Ditib Moschee in Köln Ehrenfeld.

Muezzin darf ab Freitag in Köln-Ehrenfeld rufen

Stand: 12.10.2022, 17:14 Uhr

Die Türkisch-Islamische Union Ditib in Köln kann am Freitag erstmals den Muezzin über Lautsprecher zum Gebet rufen lassen. Doch es gibt weiterhin Kritik an den Plänen.

Eine Sprecherin der Stadt Köln sagte am Mittwoch, dass am Donnerstag ein öffentlich-rechtlicher Vertrag zwischen der Stadt und der Ditib unterzeichnet werde, der den Weg für den Muezzin-Ruf frei macht. Alles weitere liege dann bei der Ditib. Die habe bereits unterschrieben, am Donnerstag werde noch die Unterschrift von Seiten der Stadt erfolgen.

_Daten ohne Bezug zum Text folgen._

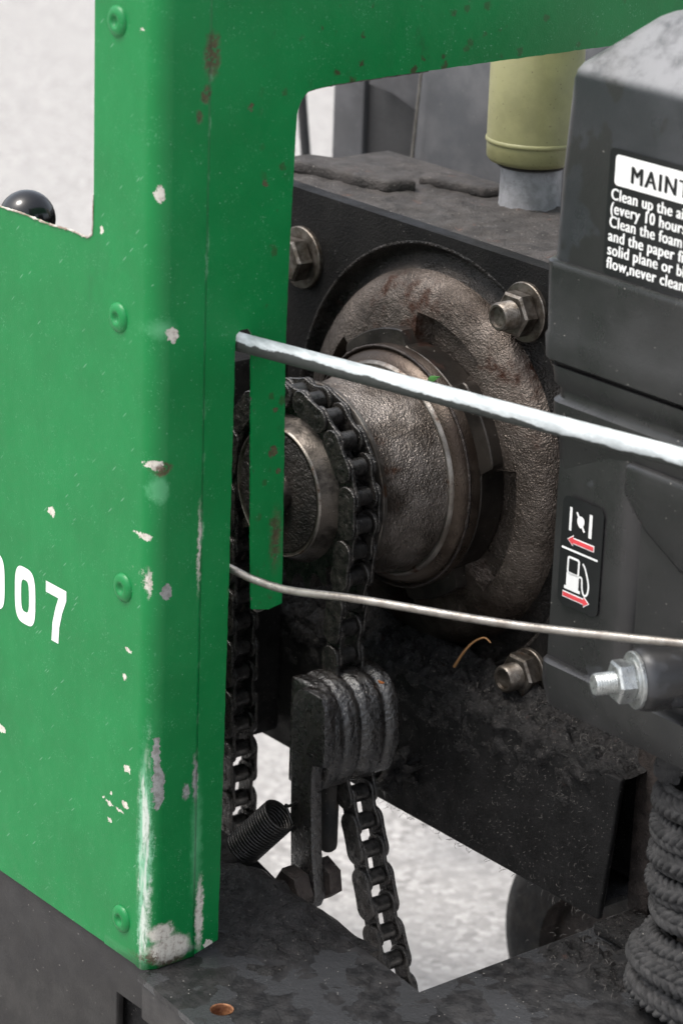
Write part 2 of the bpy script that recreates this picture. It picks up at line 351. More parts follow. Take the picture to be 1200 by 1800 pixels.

Die Ditib steht dann in der Pflicht, die Anwohner unter anderem mit Flyern zu informieren. Für Donnerstagnachmittag hat die Ditib zu einer Informationsveranstaltung in die Zentralmoschee im Stadtteil Ehrenfeld eingeladen.

Befristetes Pilotprojekt

Ein Muezzin ruft zum Gebet

Ein Muezzin ruft zum Gebet

Der maximal fünf Minuten lange Muezzin-Ruf dürfe bei den Anwohnern der Moschee nur mit einer Lautstärke von höchstens 60 Dezibel ankommen, so die Sprecherin der Stadt. Das Pilotprojekt sei zunächst auf zwei Jahre befristetet. Basis sei die im Grundgesetz verbriefte Freiheit der Religionsausübung. Während in Kirchen die Glocken läuteten, um die Gläubigen zum Gottesdienst zu rufen, seien es in den Moscheen die Rufe des Muezzins.

Der Berliner Islamismus-Experte Ahmad Mansour kritisiert den Muezzinruf als "Machtdemonstration des politischen Islam". Er ist der Auffassung, dass die Ditib der verlängerte Arm der türkischen Religionsbehörde in Ankara sei und Präsident Recep Tayyip Erdogan die Zentralmoschee in Köln-Ehrenfeld persönlich eröffnet habe. "Es ist verheerend, wenn ausgerechnet dieser Organisation jetzt eine derartige öffentliche Anerkennung zuteil wird", so der Psychologe und Autor.

Kritik: Glockenläuten sei nicht mit Muezzin-Ruf zu vergleichen

Der Vergleich mit dem Läuten der Kirchenglocken überzeuge ihn nicht. "Beim Glockengeläut geht es um Klang, beim Muezzinruf geht es um konkrete religiöse Botschaften." Der Muezzin rufe, dass es keinen anderen Gott als Allah gebe und dass Mohammed sein Gesandter sei. "Das ist also ein deutlicher Unterschied zu einfachem Läuten."

Man übersehe auch leicht, dass viele junge Muslime in Deutschland es gerade zu schätzen wüssten, dass die Religion im öffentlichen Raum nicht so sichtbar sei wie in den islamischen Herkunftsländern ihrer Familien. "Sie finden das entspannend, sie finden das gut", sagt Mansour. "Wenn sie pünktlich zum Gebet erscheinen wollen, dann stellen sie einfach ihre Handys ein."

Dagegen teilte die Ditib mit: "Das Freitagsgebet ist im Islam das wichtigste Gebet der Woche und in seiner religiösen Bedeutung vergleichbar mit dem christlichen Sonntagsgottesdienst oder dem jüdischen Schabbat." Durch den Gebetsruf würden Muslime an das gemeinschaftliche Gebet erinnert. "Die Gemeinschaft hat bei den Muslimen einen hohen Stellenwert."

Grundsätzliche Fragen nicht geklärt

Mansour kritisiert insbesondere, dass die Entscheidung von der Kölner Oberbürgermeisterin Henriette Reker einfach verkündet worden sei, ohne dass vorher eine Diskussion stattgefunden habe. Dabei gehe es hier doch um sehr grundsätzliche Fragen: "Welche Stellung hat der Islam in unserer Gesellschaft? Ist er wirklich gleichberechtigt? Wenn das so ist, dann müssten Muslime auch staatliche Feiertage einfordern können und vieles andere mehr. Und eben das wird jetzt geschehen: Die Konservativen fühlen sich bestätigt, sehen dies als einen wichtigen Schritt hin zur Islamisierung Europas und werden immer mehr fordern." Für Glaubensfreiheit sei natürlich jeder. "Aber den Muezzin-Ruf einfach nur in diesen Kontext zu stellen, ist sträflich naiv."